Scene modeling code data

________________

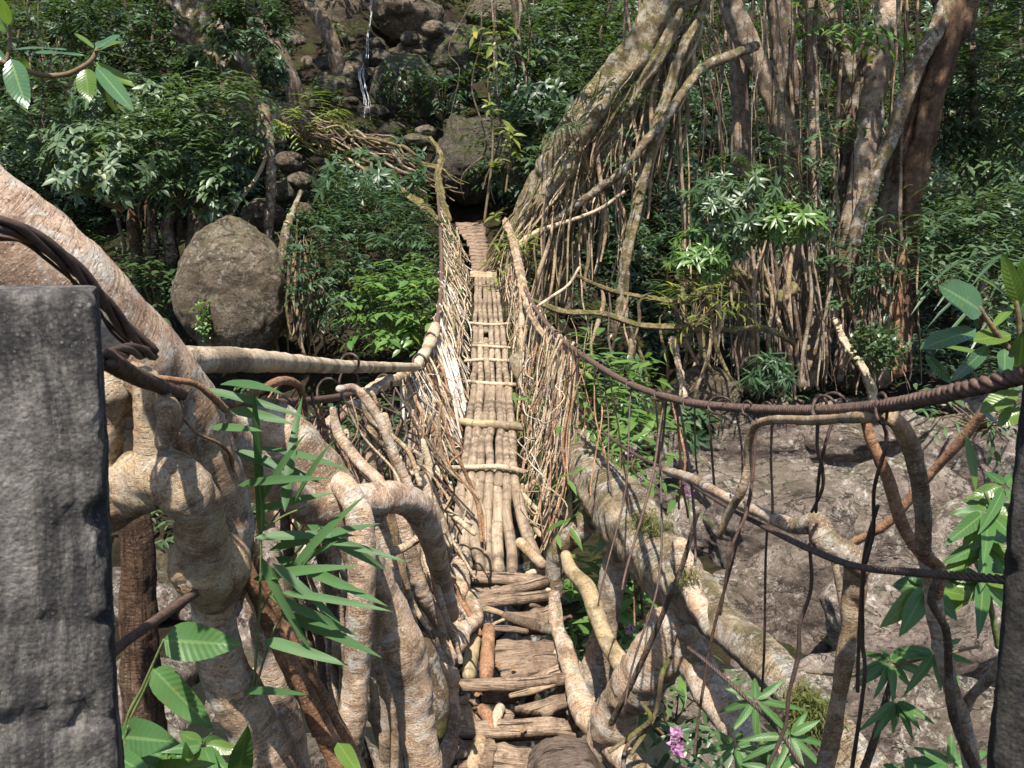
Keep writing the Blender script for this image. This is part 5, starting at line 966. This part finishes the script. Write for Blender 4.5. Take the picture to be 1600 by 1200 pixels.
bush('shrub', 'bright broad-leaved shrub between handrail branch and railing', 625, 480, 13.0, 62, 60, 90, .19, .5, 'lf_bright', 7, 'spray', seed=10)
bush('shrub', 'whorl-leaved saplings on the root mat above the dark shrub', 580, 280, 18.0, 85, 45, 60, .26, .34, 'lf_blue', 8, 'whorl', seed=11, gap=1.1)
bush('shrub', 'broad-leaved pale shrub at top centre', 900, 75, 21.5, 95, 70, 170, .26, .55, 'lf_mid', 6, 'spray', seed=12)
bush('shrub', 'greyish leafy shrub under the broad-leaved pale shrub', 850, 160, 21.0, 78, 55, 120, .22, .45, 'lf_blue', 7, 'whorl', seed=13)
bush('shrub', 'dark shrub behind the yellow-green sapling', 800, 235, 20.6, 60, 55, 100, .2, .45, 'lf_dark', 7, 'spray', seed=14)
bush('shrub', 'dark undergrowth shrub right of the moss-capped boulder', 790, 60, 24, 55, 55, 90, .22, .45, 'lf_dark', 7, 'spray', seed=15)
bush('shrub', 'bright whorled shrub growing before the right-hand trunks', 1145, 320, 13.8, 72, 82, 120, .20, .28, 'lf_mid', 9, 'whorl', seed=16, gap=1.0)
bush('shrub', 'fresh green whorled branch spreading right of the bright shrub', 1225, 350, 13.6, 62, 30, 44, .20, .28, 'lf_bright', 9, 'whorl', seed=17)
bush('shrub', 'sunlit whorled shrub low above the bowl root', 1095, 400, 13.7, 45, 42, 46, .20, .28, 'lf_bright', 9, 'whorl', seed=18)
bush('shrub', 'tall hanging-leaf shrub filling the top right', 1565, 120, 16.5, 70, 150, 200, .25, .38, 'lf_mid', 8, 'spray', seed=19)
bush('shrub', 'hanging-leaf shrub left of the slim pale trunk', 1490, 160, 17.4, 42, 80, 90, .24, .38, 'lf_mid', 8, 'spray', seed=20)
bush('shrub', 'silvery small-leaved shrub on the far right bank', 1555, 400, 14.5, 75, 95, 150, .20, .5, 'lf_light', 6, 'spray', seed=21, gap=1.1)
bush('shrub', 'grey-leaved shrub behind the right ficus leaves', 1490, 350, 15.0, 50, 50, 70, .18, .5, 'lf_blue', 6, 'spray', seed=22)
bush('shrub', 'round-leaved shrub at the foot of the red-brown trunk', 1375, 540, 13.8, 40, 34, 70, .10, .75, 'lf_mid', 7, 'random', seed=23)
bush('fern', 'dark tufted fern under the bowl root', 1205, 582, 14.0, 30, 22, 16, .30, .16, 'lf_blue', 14, 'whorl', seed=24)
bush('plant', 'bright lance-leaved plants beyond the right railing', 925, 640, 9.2, 60, 70, 46, .30, .26, 'lf_bright', 6, 'spray', seed=25)
bush('plant', 'fine-leaved creeper hanging right of the bright lance leaves', 985, 625, 10.5, 30, 80, 120, .09, .6, 'lf_mid', 6, 'random', seed=26)
bush('plant', 'lance-leaved plant with pink orchid on the bearer root', 975, 730, 5.6, 32, 34, 10, .22, .28, 'lf_bright', 6, 'spray', seed=27)
bush('plant', 'bright plants seen through the gap below the elbow root', 955, 950, 6.0, 40, 60, 30, .20, .3, 'lf_bright', 7, 'spray', seed=28)
bush('plant', 'yellow-green plants under the bamboo deck edge', 870, 700, 8.0, 40, 70, 26, .2, .3, 'lf_bright', 6, 'spray', seed=29)
bush('plant', 'dark leafy plant under the shaded boulder', 1085, 665, 13, 24, 20, 12, .3, .4, 'lf_blue', 6, 'whorl', seed=30)
for i, (x, y, rx, ry) in enumerate([(60, 60, 90, 60), (180, 40, 80, 40), (60, 180, 70, 60), (240, 130, 50, 40), (390, 40, 50, 40)]):
    bush('shrub', ['dark leafy shrub in the top left corner behind the ficus twig', 'shaded shrub at the top edge right of the ficus twig', 'shaded shrub on the left edge below the ficus twig', 'dark shrub tucked left of the moss-hung tree base', 'shaded shrub at the top between the mossy tree and slanting trunk'][i], x, y, 19.5, rx, ry, 90, .22, .45, ['lf_dark', 'lf_blue', 'lf_mid'][i % 3], 7, 'spray', seed=70 + i)
bush('plant', 'green plants in the root thicket left of the deck', 600, 720, 7.5, 90, 60, 46, .2, .3, 'lf_mid', 7, 'spray', seed=31)
bush('plant', 'leafy creeper at the left of the huge boulder', 240, 440, 16.0, 40, 45, 50, .2, .45, 'lf_dark', 7, 'spray', seed=32)
bush('plant', 'small creeper climbing the face of the huge boulder', 318, 500, 14.6, 8, 30, 26, .08, .7, 'lf_bright', 5, 'random', seed=33)
bush('plant', 'yellowing fern on the mossy root ridge', 470, 195, 19.5, 40, 18, 14, .34, .2, 'lf_yellow', 12, 'spray', seed=34)
bush('fern', 'yellow fern hanging at the right railing top', 822, 392, 14.2, 12, 20, 8, .26, .2, 'lf_yellow', 10, 'spray', seed=35)
bush('fern', 'ferns sprouting along the great mossy limb', 925, 185, 14.9, 55, 75, 34, .24, .16, 'lf_mid', 12, 'spray', seed=36)
bush('fern', 'slender fern sprays hanging over the shaded right bank', 1085, 480, 13.4, 45, 30, 14, .26, .14, 'lf_yellow', 12, 'spray', seed=37)
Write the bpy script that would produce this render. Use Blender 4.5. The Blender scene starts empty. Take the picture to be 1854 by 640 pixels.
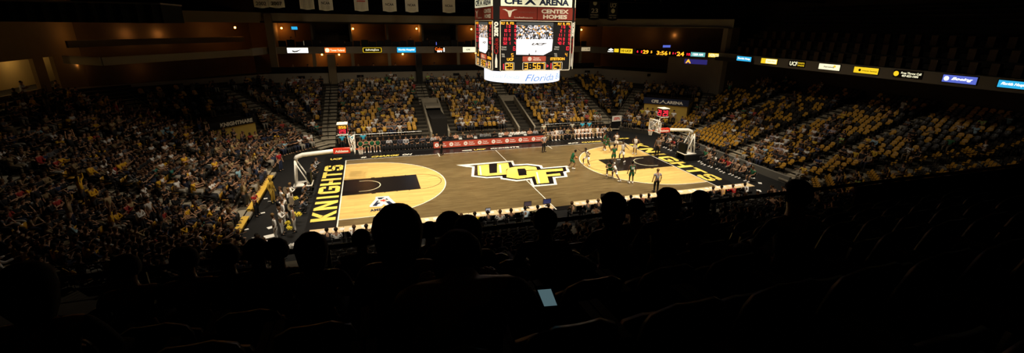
import bpy, math, random
import numpy as np
from mathutils import Vector, Matrix
random.seed(7)
PI = math.pi
SC = bpy.context.scene
COL = SC.collection
V3 = Vector
# ------------------------------------------------------------------ camera calibration (court units are metres)
CAM = (2.6945, -27.6806, 12.2014); YAW, PITCH, ROLL, FPX = .3029, -.3249, .0123, 820.166
_f = V3((math.sin(YAW)*math.cos(PITCH), math.cos(YAW)*math.cos(PITCH), math.sin(PITCH)))
_r = V3((math.cos(YAW), -math.sin(YAW), 0)); _u = _r.cross(_f)
_R = _r*math.cos(ROLL) + _u*math.sin(ROLL); _U = -_r*math.sin(ROLL) + _u*math.cos(ROLL)
cam = bpy.data.cameras.new('camera'); cam.sensor_width = 36; cam.lens = FPX/1854*36; cam.clip_start = .05; cam.clip_end = 400
camo = bpy.data.objects.new('camera', cam); COL.objects.link(camo)
M = Matrix.Identity(4)
for i in range(3):
    M[i][0] = _R[i]; M[i][1] = _U[i]; M[i][2] = -_f[i]; M[i][3] = CAM[i]
camo.matrix_world = M; SC.camera = camo
C0 = V3(CAM)
def _ray(u, v): return _R*((u-927)/FPX) + _U*((320-v)/FPX) + _f
def onz(u, v, z=0.0):
    d = _ray(u, v); return C0 + d*((z-C0.z)/d.z)
def ony(u, v, y):
    d = _ray(u, v); return C0 + d*((y-C0.y)/d.y)
def pix(p):
    d = V3(p)-C0; w = d.dot(_f)
    if w < .1: return (-9999, -9999, w)
    return (927+FPX*d.dot(_R)/w, 320-FPX*d.dot(_U)/w, w)

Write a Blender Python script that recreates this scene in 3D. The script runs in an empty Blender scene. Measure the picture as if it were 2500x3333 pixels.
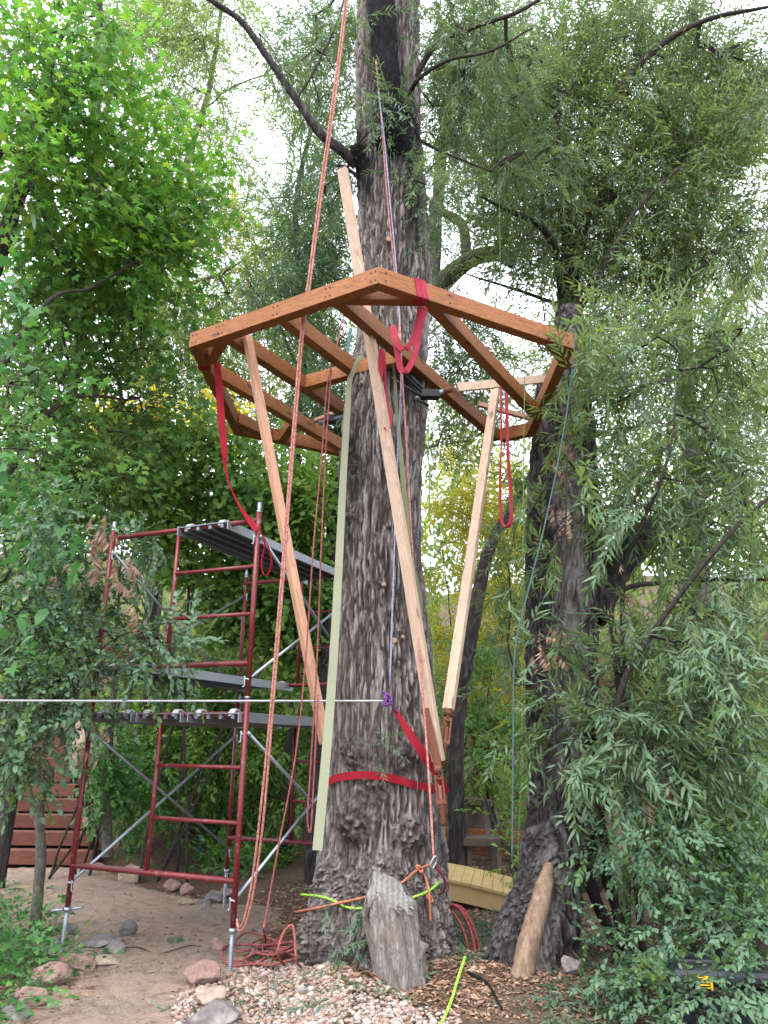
import bpy, math, random
import numpy as np
from mathutils import Vector, Matrix
rng = np.random.default_rng(7); random.seed(7)
sc = bpy.context.scene; COL = sc.collection
# ---------------- camera, world, sun, exposure ----------------
PIT, ROLL, FPX, CAMH = .2996, -.0125, 2444.3, 1.528     # solved from the photograph (2500 x 3333 px)
_F = np.array([0, math.cos(PIT), math.sin(PIT)]); _X = np.array([1., 0, 0]); _U = np.array([0, -math.sin(PIT), math.cos(PIT)])
RX = math.cos(ROLL)*_X-math.sin(ROLL)*_U; UY = math.sin(ROLL)*_X+math.cos(ROLL)*_U
cam_d = bpy.data.cameras.new('camera'); cam = bpy.data.objects.new('camera', cam_d); COL.objects.link(cam)
M = Matrix.Identity(4)
for i in range(3): M[i][0] = RX[i]; M[i][1] = UY[i]; M[i][2] = -_F[i]
M[2][3] = CAMH
cam.matrix_world = M; cam_d.sensor_fit = 'VERTICAL'; cam_d.sensor_height = 36; cam_d.lens = 36*FPX/3333
cam_d.clip_start = .05; cam_d.clip_end = 900; sc.camera = cam
SUN_EL, SUN_AZ = 58, 215                                   # overcast: a high, very soft sun behind the camera's left
w = bpy.data.worlds.new('World'); sc.world = w; w.use_nodes = True
nt = w.node_tree; nt.nodes.clear()
sky = nt.nodes.new('ShaderNodeTexSky'); sky.sky_type = 'NISHITA'; sky.sun_disc = False
sky.sun_elevation = math.radians(SUN_EL); sky.sun_rotation = math.radians(SUN_AZ); sky.dust_density = 3
cl = nt.nodes.new('ShaderNodeMix'); cl.data_type = 'RGBA'; cl.inputs[0].default_value = .8
nt.links.new(sky.outputs[0], cl.inputs[6]); cl.inputs[7].default_value = (11.5, 12.0, 13.0, 1)   # cloud cover
bg = nt.nodes.new('ShaderNodeBackground'); bg.inputs[1].default_value = .13
nt.links.new(cl.outputs[2], bg.inputs[0])
wo = nt.nodes.new('ShaderNodeOutputWorld'); nt.links.new(bg.outputs[0], wo.inputs[0])
sd = bpy.data.lights.new('sun', 'SUN'); sd.energy = 1.3; sd.angle = math.radians(25); sd.color = (1, .96, .9)
so = bpy.data.objects.new('sun', sd); COL.objects.link(so)
az = math.radians(SUN_AZ); el = math.radians(SUN_EL)
so.rotation_euler = Vector((math.sin(az)*math.cos(el), math.cos(az)*math.cos(el), math.sin(el))).to_track_quat('Z', 'Y').to_euler()
sc.view_settings.view_transform = 'Standard'; sc.view_settings.look = 'None'; sc.view_settings.gamma = 1
sc.view_settings.use_curve_mapping = False; sc.view_settings.exposure = 1.42
sc.cycles.max_bounces = 8; sc.cycles.diffuse_bounces = 5; sc.cycles.transmission_bounces = 4

# ---------------- geometry helpers ----------------
def ray(sx, sy): return (sx-1250)/FPX*RX+(1666.5-sy)/FPX*UY+_F
def G(sx, sy, z=0.):                      # point at height z seen at photo pixel (sx, sy)
    d = ray(sx, sy); return d*((z-CAMH)/d[2])+np.array([0, 0, CAMH])
def W(sx, sy, Y):                         # point at distance Y in front seen at photo pixel
    d = ray(sx, sy); return d*(Y/d[1])+np.array([0, 0, CAMH])
K = 1.507
def Dv(x, y, Y):                          # the same for arrays
    d = (np.asarray(x)*K-1250)[:, None]/FPX*RX+(1666.5-np.asarray(y)*K)[:, None]/FPX*UY+_F; return d*(np.asarray(Y)/d[:, 1])[:, None]+np.array([0, 0, CAMH])
def D(x, y, Y): return W(x*K, y*K, Y)     # same, in pixels of the 1659-wide view
def DG(x, y, z=0.): return G(x*K, y*K, z)

def _h(ix, iy, iz, s):
    n = (ix.astype(np.int64)*374761393+iy.astype(np.int64)*668265263+iz.astype(np.int64)*2147483647+s*1274126177) & 0xffffffff
    n = ((n ^ (n >> 13))*1274126177) & 0xffffffff
    n = ((n ^ (n >> 16))*2246822519) & 0xffffffff
    return ((n ^ (n >> 15)) & 0xffffff)/float(0xffffff)
def vn(P, s=0):                           # value noise, 0..1
    P = np.asarray(P, float); i = np.floor(P).astype(np.int64); f = P-i; f = f*f*(3-2*f); r = 0
    for a in (0, 1):
        for b in (0, 1):
            for c in (0, 1):
                wgt = (f[:, 0] if a else 1-f[:, 0])*(f[:, 1] if b else 1-f[:, 1])*(f[:, 2] if c else 1-f[:, 2])
                r = r+wgt*_h(i[:, 0]+a, i[:, 1]+b, i[:, 2]+c, s)
    return r
def fbm(P, o=4, s=0):
    P = np.asarray(P, float); r = 0; a = .5; t = 0
    for k in range(o): r = r+a*vn(P*2**k+k*17.3, s+k); t += a; a *= .5
    return r/t
def worley(P, s=0):                       # F1, F2
    i = np.floor(P).astype(np.int64); f1 = np.full(len(P), 9.); f2 = f1.copy(); idn = np.zeros(len(P))
    for a in (-1, 0, 1):
        for b in (-1, 0, 1):
            for c in (-1, 0, 1):
                x, y, z = i[:, 0]+a, i[:, 1]+b, i[:, 2]+c
                d = np.sqrt((x+_h(x, y, z, s)-P[:, 0])**2+(y+_h(x, y, z, s+1)-P[:, 1])**2+(z+_h(x, y, z, s+2)-P[:, 2])**2)
                nw = d < f1; f2 = np.where(nw, f1, np.minimum(f2, d)); idn = np.where(nw, _h(x, y, z, s+3), idn); f1 = np.where(nw, d, f1)
    return f1, f2, idn

def tag(o, label=None, cat=None, group=None, kind=None):
    for k, v in (('label', label), ('category', cat), ('group', group), ('kind', kind)):
        if v: o[k] = v
    return o
ORG = {}
def empty(name, loc, label, cat, group=None):
    o = bpy.data.objects.new(name, None); COL.objects.link(o); o.location = [float(v) for v in loc]; o.empty_display_size = .1
    ORG[o] = np.array(loc, float); return tag(o, label, cat, group)
def link(name, me, parent=None, org=None):
    o = bpy.data.objects.new(name, me); COL.objects.link(o)
    if parent is not None: o.parent = parent
    ORG[o] = org if org is not None else np.zeros(3)
    return o
def mesh_np(name, V, F, mat, parent=None, smooth=False, org=None, attr=None):
    """V (n,3) world, F (m,k) faces all of one size (or a list); origin goes to parent's origin or org."""
    if parent is not None and org is None: org = ORG[parent]
    if org is None: org = np.zeros(3)
    org = np.array(org, float); me = bpy.data.meshes.new(name); Vl = (np.asarray(V, float)-org).astype(np.float32)
    if isinstance(F, list):
        me.from_pydata(Vl.tolist(), [], F)
    else:
        k = F.shape[1]; me.vertices.add(len(Vl)); me.vertices.foreach_set('co', Vl.ravel())
        me.loops.add(F.size); me.loops.foreach_set('vertex_index', F.ravel().astype(np.int32))
        me.polygons.add(len(F)); me.polygons.foreach_set('loop_start', (np.arange(len(F))*k).astype(np.int32))
        me.polygons.foreach_set('loop_total', np.full(len(F), k, np.int32))
    if attr is not None:
        for an, dom, vals in attr:
            a = me.attributes.new(an, 'FLOAT', dom); a.data.foreach_set('value', vals.astype(np.float32))
    me.update(calc_edges=True)
    if smooth: me.polygons.foreach_set('use_smooth', np.ones(len(me.polygons), bool))
    me.materials.append(mat); me.validate()
    o = link(name, me, parent, org)
    if parent is None: o.location = [float(v) for v in org]
    return o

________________

Work required: Identify each line of the material where the word "script" shows up, and copy it.

Final answer:
Keep writing the Blender script for this image. This is part 5, starting at line 966. This part finishes the script. Write for Blender 4.5. Take the picture to be 1600 by 1200 pixels.
Write the bpy script that would produce this render. Use Blender 4.5. The Blender scene starts empty. Take the picture to be 1854 by 640 pixels.
Write a Blender Python script that recreates this scene in 3D. The script runs in an empty Blender scene. Measure the picture as if it were 2500x3333 pixels.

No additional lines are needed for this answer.